Problem requirements
Each line of the material must be returned exactly.

Material for this exercise
** start **

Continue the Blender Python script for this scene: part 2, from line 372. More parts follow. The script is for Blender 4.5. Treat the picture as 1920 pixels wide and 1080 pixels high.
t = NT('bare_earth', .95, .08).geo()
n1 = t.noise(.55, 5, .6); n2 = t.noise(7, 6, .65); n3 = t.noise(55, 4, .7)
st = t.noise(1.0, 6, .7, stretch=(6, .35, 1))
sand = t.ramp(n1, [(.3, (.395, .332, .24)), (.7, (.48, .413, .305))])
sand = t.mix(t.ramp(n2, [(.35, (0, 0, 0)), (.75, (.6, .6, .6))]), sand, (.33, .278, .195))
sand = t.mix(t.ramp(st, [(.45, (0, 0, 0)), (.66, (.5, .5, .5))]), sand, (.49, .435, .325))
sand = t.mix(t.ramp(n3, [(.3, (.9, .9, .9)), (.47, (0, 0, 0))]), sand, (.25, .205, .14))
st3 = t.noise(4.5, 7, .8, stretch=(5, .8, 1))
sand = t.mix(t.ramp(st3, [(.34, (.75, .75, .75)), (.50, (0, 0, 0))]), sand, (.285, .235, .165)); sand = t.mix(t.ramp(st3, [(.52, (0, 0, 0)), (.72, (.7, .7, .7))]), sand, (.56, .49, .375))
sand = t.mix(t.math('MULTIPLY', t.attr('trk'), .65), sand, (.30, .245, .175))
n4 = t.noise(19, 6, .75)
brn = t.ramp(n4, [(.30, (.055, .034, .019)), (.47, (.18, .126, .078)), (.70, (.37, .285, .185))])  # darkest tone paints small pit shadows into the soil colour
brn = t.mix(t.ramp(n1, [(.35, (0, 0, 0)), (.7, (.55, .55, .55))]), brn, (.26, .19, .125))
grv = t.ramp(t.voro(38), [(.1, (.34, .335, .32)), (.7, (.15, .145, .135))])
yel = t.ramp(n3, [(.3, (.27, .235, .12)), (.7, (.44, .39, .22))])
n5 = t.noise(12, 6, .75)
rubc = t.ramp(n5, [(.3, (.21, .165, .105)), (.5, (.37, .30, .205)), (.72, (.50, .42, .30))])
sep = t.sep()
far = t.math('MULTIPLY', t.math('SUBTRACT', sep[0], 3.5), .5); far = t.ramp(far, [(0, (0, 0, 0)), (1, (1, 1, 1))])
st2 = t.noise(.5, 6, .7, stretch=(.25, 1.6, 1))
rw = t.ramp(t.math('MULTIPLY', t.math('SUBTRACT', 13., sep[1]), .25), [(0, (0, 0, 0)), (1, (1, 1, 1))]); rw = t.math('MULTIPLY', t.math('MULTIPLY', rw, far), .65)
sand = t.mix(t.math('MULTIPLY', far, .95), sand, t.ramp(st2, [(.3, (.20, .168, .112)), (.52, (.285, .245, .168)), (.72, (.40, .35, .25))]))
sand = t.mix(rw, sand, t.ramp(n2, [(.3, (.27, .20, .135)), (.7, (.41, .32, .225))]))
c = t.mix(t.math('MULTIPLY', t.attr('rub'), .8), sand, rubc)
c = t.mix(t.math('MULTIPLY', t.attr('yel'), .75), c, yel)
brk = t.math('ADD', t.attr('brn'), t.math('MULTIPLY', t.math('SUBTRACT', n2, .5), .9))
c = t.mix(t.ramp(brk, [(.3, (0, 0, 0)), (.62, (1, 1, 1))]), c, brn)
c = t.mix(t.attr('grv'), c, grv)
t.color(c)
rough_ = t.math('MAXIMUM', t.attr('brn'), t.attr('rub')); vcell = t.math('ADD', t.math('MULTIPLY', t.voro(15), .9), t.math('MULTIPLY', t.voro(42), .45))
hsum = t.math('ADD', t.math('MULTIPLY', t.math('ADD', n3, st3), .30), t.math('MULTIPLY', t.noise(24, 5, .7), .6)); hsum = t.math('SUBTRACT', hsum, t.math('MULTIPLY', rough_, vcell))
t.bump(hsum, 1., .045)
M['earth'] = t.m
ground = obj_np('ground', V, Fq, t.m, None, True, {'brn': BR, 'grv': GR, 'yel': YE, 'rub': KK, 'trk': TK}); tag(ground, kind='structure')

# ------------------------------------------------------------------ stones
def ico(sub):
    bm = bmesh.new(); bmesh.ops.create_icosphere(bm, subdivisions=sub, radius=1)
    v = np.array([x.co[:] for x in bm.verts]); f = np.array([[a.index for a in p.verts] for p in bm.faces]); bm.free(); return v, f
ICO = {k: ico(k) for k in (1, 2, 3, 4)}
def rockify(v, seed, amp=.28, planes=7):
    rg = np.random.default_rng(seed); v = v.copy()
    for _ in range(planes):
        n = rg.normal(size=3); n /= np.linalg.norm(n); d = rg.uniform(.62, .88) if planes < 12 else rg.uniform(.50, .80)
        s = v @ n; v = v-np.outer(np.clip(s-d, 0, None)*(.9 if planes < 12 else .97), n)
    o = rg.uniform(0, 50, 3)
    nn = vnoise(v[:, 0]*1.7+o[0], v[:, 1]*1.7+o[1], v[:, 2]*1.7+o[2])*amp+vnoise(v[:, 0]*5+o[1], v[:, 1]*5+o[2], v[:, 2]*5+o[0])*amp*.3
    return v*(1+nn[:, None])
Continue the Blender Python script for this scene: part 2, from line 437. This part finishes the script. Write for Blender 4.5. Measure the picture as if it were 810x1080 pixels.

** end **

Worked solution
Continue the Blender Python script for this scene: part 2, from line 372. More parts follow. The script is for Blender 4.5. Treat the picture as 1920 pixels wide and 1080 pixels high.
t = NT('bare_earth', .95, .08).geo()
n1 = t.noise(.55, 5, .6); n2 = t.noise(7, 6, .65); n3 = t.noise(55, 4, .7)
st = t.noise(1.0, 6, .7, stretch=(6, .35, 1))
sand = t.ramp(n1, [(.3, (.395, .332, .24)), (.7, (.48, .413, .305))])
sand = t.mix(t.ramp(n2, [(.35, (0, 0, 0)), (.75, (.6, .6, .6))]), sand, (.33, .278, .195))
sand = t.mix(t.ramp(st, [(.45, (0, 0, 0)), (.66, (.5, .5, .5))]), sand, (.49, .435, .325))
sand = t.mix(t.ramp(n3, [(.3, (.9, .9, .9)), (.47, (0, 0, 0))]), sand, (.25, .205, .14))
st3 = t.noise(4.5, 7, .8, stretch=(5, .8, 1))
sand = t.mix(t.ramp(st3, [(.34, (.75, .75, .75)), (.50, (0, 0, 0))]), sand, (.285, .235, .165)); sand = t.mix(t.ramp(st3, [(.52, (0, 0, 0)), (.72, (.7, .7, .7))]), sand, (.56, .49, .375))
sand = t.mix(t.math('MULTIPLY', t.attr('trk'), .65), sand, (.30, .245, .175))
n4 = t.noise(19, 6, .75)
brn = t.ramp(n4, [(.30, (.055, .034, .019)), (.47, (.18, .126, .078)), (.70, (.37, .285, .185))])  # darkest tone paints small pit shadows into the soil colour
brn = t.mix(t.ramp(n1, [(.35, (0, 0, 0)), (.7, (.55, .55, .55))]), brn, (.26, .19, .125))
grv = t.ramp(t.voro(38), [(.1, (.34, .335, .32)), (.7, (.15, .145, .135))])
yel = t.ramp(n3, [(.3, (.27, .235, .12)), (.7, (.44, .39, .22))])
n5 = t.noise(12, 6, .75)
rubc = t.ramp(n5, [(.3, (.21, .165, .105)), (.5, (.37, .30, .205)), (.72, (.50, .42, .30))])
sep = t.sep()
far = t.math('MULTIPLY', t.math('SUBTRACT', sep[0], 3.5), .5); far = t.ramp(far, [(0, (0, 0, 0)), (1, (1, 1, 1))])
st2 = t.noise(.5, 6, .7, stretch=(.25, 1.6, 1))
rw = t.ramp(t.math('MULTIPLY', t.math('SUBTRACT', 13., sep[1]), .25), [(0, (0, 0, 0)), (1, (1, 1, 1))]); rw = t.math('MULTIPLY', t.math('MULTIPLY', rw, far), .65)
sand = t.mix(t.math('MULTIPLY', far, .95), sand, t.ramp(st2, [(.3, (.20, .168, .112)), (.52, (.285, .245, .168)), (.72, (.40, .35, .25))]))
sand = t.mix(rw, sand, t.ramp(n2, [(.3, (.27, .20, .135)), (.7, (.41, .32, .225))]))
c = t.mix(t.math('MULTIPLY', t.attr('rub'), .8), sand, rubc)
c = t.mix(t.math('MULTIPLY', t.attr('yel'), .75), c, yel)
brk = t.math('ADD', t.attr('brn'), t.math('MULTIPLY', t.math('SUBTRACT', n2, .5), .9))
c = t.mix(t.ramp(brk, [(.3, (0, 0, 0)), (.62, (1, 1, 1))]), c, brn)
c = t.mix(t.attr('grv'), c, grv)
t.color(c)
rough_ = t.math('MAXIMUM', t.attr('brn'), t.attr('rub')); vcell = t.math('ADD', t.math('MULTIPLY', t.voro(15), .9), t.math('MULTIPLY', t.voro(42), .45))
hsum = t.math('ADD', t.math('MULTIPLY', t.math('ADD', n3, st3), .30), t.math('MULTIPLY', t.noise(24, 5, .7), .6)); hsum = t.math('SUBTRACT', hsum, t.math('MULTIPLY', rough_, vcell))
t.bump(hsum, 1., .045)
M['earth'] = t.m
ground = obj_np('ground', V, Fq, t.m, None, True, {'brn': BR, 'grv': GR, 'yel': YE, 'rub': KK, 'trk': TK}); tag(ground, kind='structure')

# ------------------------------------------------------------------ stones
def ico(sub):
    bm = bmesh.new(); bmesh.ops.create_icosphere(bm, subdivisions=sub, radius=1)
    v = np.array([x.co[:] for x in bm.verts]); f = np.array([[a.index for a in p.verts] for p in bm.faces]); bm.free(); return v, f
ICO = {k: ico(k) for k in (1, 2, 3, 4)}
def rockify(v, seed, amp=.28, planes=7):
    rg = np.random.default_rng(seed); v = v.copy()
    for _ in range(planes):
        n = rg.normal(size=3); n /= np.linalg.norm(n); d = rg.uniform(.62, .88) if planes < 12 else rg.uniform(.50, .80)
        s = v @ n; v = v-np.outer(np.clip(s-d, 0, None)*(.9 if planes < 12 else .97), n)
    o = rg.uniform(0, 50, 3)
    nn = vnoise(v[:, 0]*1.7+o[0], v[:, 1]*1.7+o[1], v[:, 2]*1.7+o[2])*amp+vnoise(v[:, 0]*5+o[1], v[:, 1]*5+o[2], v[:, 2]*5+o[0])*amp*.3
    return v*(1+nn[:, None])
Continue the Blender Python script for this scene: part 2, from line 437. This part finishes the script. Write for Blender 4.5. Measure the picture as if it were 810x1080 pixels.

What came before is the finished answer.